Le préambule médiatisé par le journal Assabah, tout récemment, risque de choquer une grande partie du peuple tunisien. Effectivement, l'ayant lu et relu, beaucoup de gens ne s'y reconnaissent point. Ils le trouvent tellement resserré qu'il renferme plusieurs ambiguïtés dont les générations futures n'ont pas besoin. Selon eux, il est tellement romantique qu'il ne reflète que les sentiments forts de la majorité qui porte une haine implacable à l'égard de Bourguiba et des différents dirigeants qui l'ont accompagné lors de la fondation des bases de la Tunisie moderne. Ainsi, la négation de l'indépendance dont tous les constituants sont les produits incontestables est une ingratitude que seule une minorité du peuple se partage. D'ailleurs, s'il n'y avait pas d'indépendance en Tunisie, il n'y aurait pas de soulèvement original couronné par l'éjection de Ben Ali et de ses comparses d'une manière qui frôle le miracle. Vraisemblablement, la négation de l'indépendance est la négation de la dignité, de l'orgueil d'un peuple et de ses moments de joie.
Ensuite, la connotation idéologique ne s'arrête pas là. Elle est clairement exprimée à travers l'évocation de la Palestine. Il est vrai que nous soutenons les mouvements de libération qui luttent contre le colonialisme parmi lesquels figure la cause palestinienne. Or si la constitution est un texte qui se veut éternel, il n'y a aucune raison d'y insérer le nom d'un pays dont la situation est censée être temporaire.
De plus, on parle comme si la Tunisie n'était pas musulmane et comme si nous vivions, auparavant, dans le péché alors que le prélude de la Constitution de 1959 ne manque pas de le préciser la volonté du peuple de « demeurer fidèle aux enseignements de l'Islam ». Par conséquent, l'exégèse des dirigeants tunisiens répond aux fins les plus nobles de l'islam surtout concernant la liberté de la femme.
Par ailleurs, ce document néglige totalement la dimension méditerranéenne et l'étendue africaine de la Tunisie, longtemps surnommée « Le Nord de l'Afrique. ». En effet, cette position géographique a permis à la Tunisie d'avoir une particularité historique qui le différencie incontestablement des autres peuples de la région plus précisément.
Aussi, cette formulation ignore-t-elle totalement notre passé et le situe-t-elle dans l'absurde. Elle semble soucieuse de mettre une chape hermétique sur le passé récent.
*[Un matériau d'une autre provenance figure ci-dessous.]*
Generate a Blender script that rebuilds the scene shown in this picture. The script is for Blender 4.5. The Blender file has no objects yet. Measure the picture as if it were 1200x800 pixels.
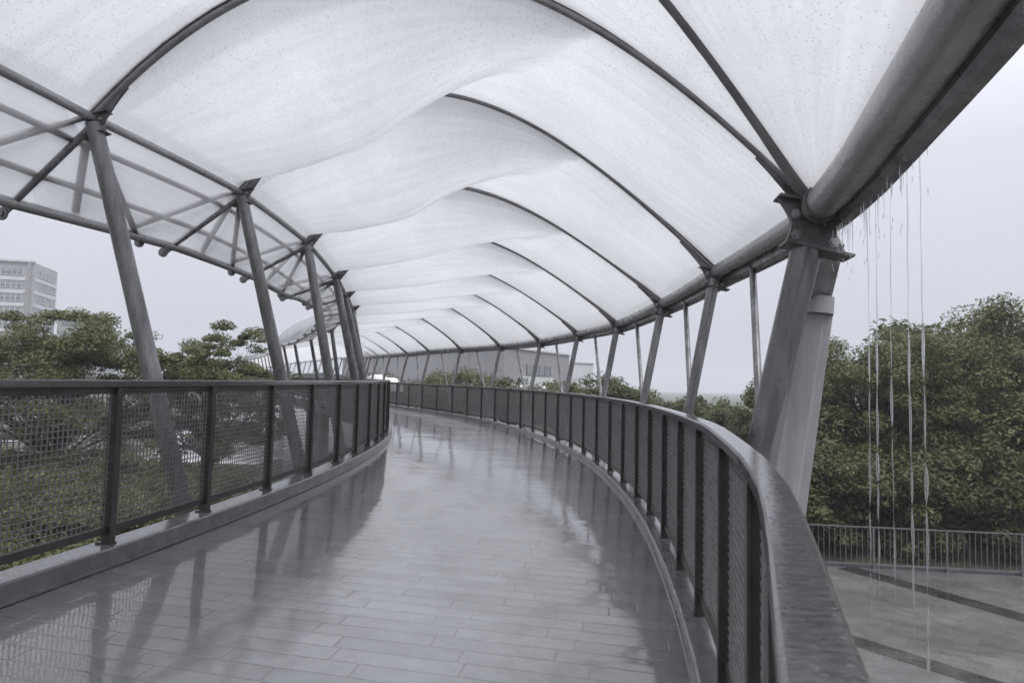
import bpy, math, random
import numpy as np
from mathutils import Vector
random.seed(7); rng = np.random.default_rng(11)
PI = math.pi
for b in (bpy.data.objects, bpy.data.meshes, bpy.data.materials):
    for o in list(b): b.remove(o)
scene = bpy.context.scene
col = scene.collection
TZ_ = -5.12
GZ = -5.30                                   # ground level; the camera is at the origin

# ------------------------------------------------------------------ helpers
class MB:
    """collects vertices and faces; build() links them as one mesh object"""
    def __init__(s): s.v = []; s.f = []; s.uv = None; s.sm = []
    def add(s, vs, fs, smooth=False):
        n = len(s.v); s.v += [tuple(map(float, p)) for p in vs]
        s.f += [tuple(i + n for i in f) for f in fs]; s.sm += [smooth] * len(fs)
    def box(s, c, ax, ay, az, hx, hy, hz):
        c, ax, ay, az = map(np.array, (c, ax, ay, az))
        P = [c + ax*hx*i + ay*hy*j + az*hz*k for k in (-1, 1) for j in (-1, 1) for i in (-1, 1)]
        s.add(P, [(0,2,3,1),(4,5,7,6),(0,1,5,4),(2,6,7,3),(0,4,6,2),(1,3,7,5)])
    def bar(s, a, b, w, h, up=(0,0,1)):
        a, b = np.array(a, float), np.array(b, float); d = b - a; L = np.linalg.norm(d); d /= L
        u = np.array(up, float); sx = np.cross(d, u); sx /= np.linalg.norm(sx); u = np.cross(sx, d)
        s.box((a+b)/2, d, sx, u, L/2, w/2, h/2)
    def tube(s, pts, rad, n=12, caps=True, smooth=True):
        pts = [np.array(p, float) for p in pts]; m = len(pts)
        if not hasattr(rad, '__len__'): rad = [rad]*m
        t = [pts[min(i+1, m-1)] - pts[max(i-1, 0)] for i in range(m)]; t = [x/np.linalg.norm(x) for x in t]
        a = np.array([0,0,1.]) if abs(t[0][2]) < .9 else np.array([1.,0,0])
        u = np.cross(t[0], a); u /= np.linalg.norm(u); V = []
        for i in range(m):
            u = u - t[i]*(u @ t[i]); u /= np.linalg.norm(u); w = np.cross(t[i], u)
            V += [pts[i] + rad[i]*(math.cos(2*PI*k/n)*u + math.sin(2*PI*k/n)*w) for k in range(n)]
        F = [(i*n+k, i*n+(k+1) % n, (i+1)*n+(k+1) % n, (i+1)*n+k) for i in range(m-1) for k in range(n)]
        s.add(V, F, smooth)
        if caps:
            s.add(V[:n], [tuple(range(n))[::-1]]); s.add(V[-n:], [tuple(range(n))])
    def sweep(s, frames, prof, closed=True, caps=True, smooth=False):
        """frames: list of (origin, side, up); prof: list of (a, b)"""
        n = len(prof); V = []
        for o, sd, up in frames: V += [o + sd*a + up*b for a, b in prof]
        m = len(frames); r = n if closed else n-1
        F = [(i*n+k, (i+1)*n+k, (i+1)*n+(k+1) % n, i*n+(k+1) % n) for i in range(m-1) for k in range(r)]
        s.add(V, F, smooth)
        if closed and caps: s.add(V[:n], [tuple(range(n))]); s.add(V[-n:], [tuple(range(n))[::-1]])
    def prism(s, poly, z0, z1):
        n = len(poly); V = [(x, y, z0) for x, y in poly] + [(x, y, z1) for x, y in poly]
        s.add(V, [tuple(range(n))[::-1], tuple(range(n, 2*n))] + [(i, (i+1) % n, n+(i+1) % n, n+i) for i in range(n)])
    def sphere(s, c, r, nu=16, nv=10, sq=(1,1,1)):
        c = np.array(c); V = []
        for j in range(nv+1):
            for i in range(nu):
                th = PI*j/nv; ph = 2*PI*i/nu
                V.append(c + r*np.array([math.sin(th)*math.cos(ph)*sq[0], math.sin(th)*math.sin(ph)*sq[1], math.cos(th)*sq[2]]))
        s.add(V, [(j*nu+i, (j+1)*nu+i, (j+1)*nu+(i+1) % nu, j*nu+(i+1) % nu) for j in range(nv) for i in range(nu)], True)
    def build(s, name, mat, parent=None):
        off = np.array(parent.matrix_world.translation) if parent else np.zeros(3)
        if parent is not None and parent.get('_o') is not None: off = np.array(parent['_o'])
        me = bpy.data.meshes.new(name)
        me.from_pydata([tuple(np.array(p) - off) for p in s.v], [], s.f); me.update()
        me.polygons.foreach_set('use_smooth', s.sm)
        if s.uv is not None:
            l = me.uv_layers.new(name='UVMap'); idx = np.empty(len(me.loops), np.int32); me.loops.foreach_get('vertex_index', idx)
            l.data.foreach_set('uv', np.array(s.uv, np.float32)[idx].ravel())
        me.materials.append(mat)
        o = bpy.data.objects.new(name, me); col.objects.link(o)
        if parent is not None:
            o.parent = parent; OFFS[o.name] = OFFS[parent.name]
        else: OFFS[o.name] = np.zeros(3)
        return o
OFFS = {}
def _build(s, name, mat, parent=None):
    off = OFFS[parent.name] if parent is not None else np.zeros(3)
    V = np.array(s.v, float) - off
    me = bpy.data.meshes.new(name); me.from_pydata(V.tolist(), [], s.f); me.update()
    me.polygons.foreach_set('use_smooth', s.sm)
    if s.uv is not None:
        l = me.uv_layers.new(name='UVMap'); idx = np.empty(len(me.loops), np.int32); me.loops.foreach_get('vertex_index', idx)
        l.data.foreach_set('uv', np.array(s.uv, np.float32)[idx].ravel())
    me.materials.append(mat); o = bpy.data.objects.new(name, me); col.objects.link(o)
    if parent is not None: o.parent = parent
    OFFS[o.name] = off
    return o
MB.build = _build
def tag(o, label=None, cat=None, group=None, kind=None):
    for k, v in (('label', label), ('category', cat), ('group', group), ('kind', kind)):
        if v: o[k] = v
    return o
def thing(name, label, cat, loc, group=None):
    o = bpy.data.objects.new(name, None); col.objects.link(o); o.location = tuple(loc); o.empty_display_size = .3
    OFFS[o.name] = np.array(loc, float); return tag(o, label, cat, group)
def bm_quads(name, V, F, mat, parent=None, smooth=False, uv=None):
    off = OFFS[parent.name] if parent is not None else np.zeros(3)
    me = bpy.data.meshes.new(name); V = np.asarray(V, np.float32) - off.astype(np.float32); F = np.asarray(F, np.int32)
    me.vertices.add(len(V)); me.vertices.foreach_set('co', V.ravel())
    me.loops.add(F.size); me.loops.foreach_set('vertex_index', F.ravel())
    me.polygons.add(len(F)); me.polygons.foreach_set('loop_start', np.arange(0, F.size, 4, dtype=np.int32))
    me.polygons.foreach_set('loop_total', np.full(len(F), 4, np.int32)); me.polygons.foreach_set('use_smooth', np.full(len(F), smooth))
    me.update(calc_edges=True); me.validate(); me.materials.append(mat)
    if uv is not None:
        l = me.uv_layers.new(name='UVMap'); idx = np.empty(len(me.loops), np.int32); me.loops.foreach_get('vertex_index', idx)
        l.data.foreach_set('uv', np.asarray(uv, np.float32)[idx].ravel())
    o = bpy.data.objects.new(name, me); col.objects.link(o)
    if parent is not None: o.parent = parent
    OFFS[o.name] = off; return o

# ------------------------------------------------------------------ materials
def newmat(name):
    m = bpy.data.materials.new(name); m.use_nodes = True; nt = m.node_tree; nt.nodes.clear()
    return m, nt, nt.nodes.new('ShaderNodeOutputMaterial')
def N(nt, typ, **kw):
    n = nt.nodes.new('ShaderNode' + typ)
    for k, v in kw.items():
        if k in ('inp',):
            for i, x in v.items(): n.inputs[i].default_value = x
        else: setattr(n, k, v)
    return n
def math_(nt, op, a, b=None, c=None, clamp=False):
    n = nt.nodes.new('ShaderNodeMath'); n.operation = op; n.use_clamp = clamp
    for i, x in enumerate((a, b, c)):
        if x is None: continue
        if isinstance(x, (int, float)): n.inputs[i].default_value = x
        else: nt.links.new(x, n.inputs[i])
    return n.outputs[0]
def mixc(nt, fac, a, b, blend='MIX'):
    n = nt.nodes.new('ShaderNodeMix'); n.data_type = 'RGBA'; n.blend_type = blend
    for i, x in ((0, fac), (6, a), (7, b)):
        if isinstance(x, (int, float)): n.inputs[i].default_value = x
        elif isinstance(x, tuple): n.inputs[i].default_value = (*x, 1) if len(x) == 3 else x
        else: nt.links.new(x, n.inputs[i])
    return n.outputs[2]
def noise(nt, scale, detail=3, rough=.55, vec=None, dim='3D', dist=0.0):
    n = N(nt, 'TexNoise'); n.inputs['Scale'].default_value = scale; n.inputs['Detail'].default_value = detail
    n.inputs['Roughness'].default_value = rough; n.inputs['Distortion'].default_value = dist
    if vec is not None: nt.links.new(vec, n.inputs['Vector'])
    return n.outputs['Fac']
def ramp(nt, fac, stops):
    n = N(nt, 'ValToRGB'); e = n.color_ramp.elements
    while len(e) < len(stops): e.new(.5)
    for el, (p, c) in zip(e, stops):
        el.position = p; el.color = (c, c, c, 1) if isinstance(c, (int, float)) else (*c, 1)
    nt.links.new(fac, n.inputs[0]); return n.outputs[0]
def objcoord(nt, scale=(1,1,1)):
    tc = N(nt, 'TexCoord'); mp = N(nt, 'Mapping'); mp.inputs['Scale'].default_value = scale
    nt.links.new(tc.outputs['Object'], mp.inputs['Vector']); return mp.outputs[0]
def bump(nt, h, strength, dist=.01):
    b = N(nt, 'Bump'); b.inputs['Strength'].default_value = strength; b.inputs['Distance'].default_value = dist
    nt.links.new(h, b.inputs['Height']); return b.outputs[0]
def pmat(name, c1, c2, rough=.5, rough2=None, metal=0.0, scale=6., stretch=(1,1,1), bmp=.15, bscale=40., drops=False, spec=.5):
    m, nt, out = newmat(name); v = objcoord(nt, stretch); p = N(nt, 'BsdfPrincipled')
    n1 = noise(nt, scale, 5, .6, v); f = ramp(nt, n1, [(.32, 0.0), (.68, 1.0)])
    nt.links.new(mixc(nt, f, c1, c2), p.inputs['Base Color'])
    n2 = noise(nt, scale*2.7, 3, .5, v)
    nt.links.new(math_(nt, 'MULTIPLY_ADD', n2, (rough2 or rough+.15) - rough, rough), p.inputs['Roughness'])
    p.inputs['Metallic'].default_value = metal; p.inputs['Specular IOR Level'].default_value = spec
    h = noise(nt, bscale, 2, .5, v)
    if drops:
        vo = N(nt, 'TexVoronoi'); vo.inputs['Scale'].default_value = 70; vo.inputs['Randomness'].default_value = 1
        nt.links.new(objcoord(nt), vo.inputs['Vector'])
        h = math_(nt, 'MULTIPLY_ADD', ramp(nt, vo.outputs['Distance'], [(.15, 1.0), (.42, 0.0)]), .9, math_(nt, 'MULTIPLY', h, .3))
    nt.links.new(bump(nt, h, bmp, .006), p.inputs['Normal'])
    nt.links.new(p.outputs[0], out.inputs[0]); return m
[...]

Par contre ; chacun de nous en a joui tant soit peu et l'a vécu avec ses succès et ses revers. Dans ce cas et quel que soit l'enthousiasme qui anime les constituants c'est notre avenir en tant que peuple uni et solidaire qui est mis en jeu.
Alors, bien que l'histoire de la Tunisie indépendante soit entachée du despotisme de Bourguiba, que seuls les académiciens peuvent situer dans son contexte, puis de la tyrannie et de la corruption de Ben Ali, elle demeure un modèle qui a forgé un peuple prêt, à tout moment, à décoller. Le reste n'est que discours oiseux qui ne tarde pas à montrer sa faillite.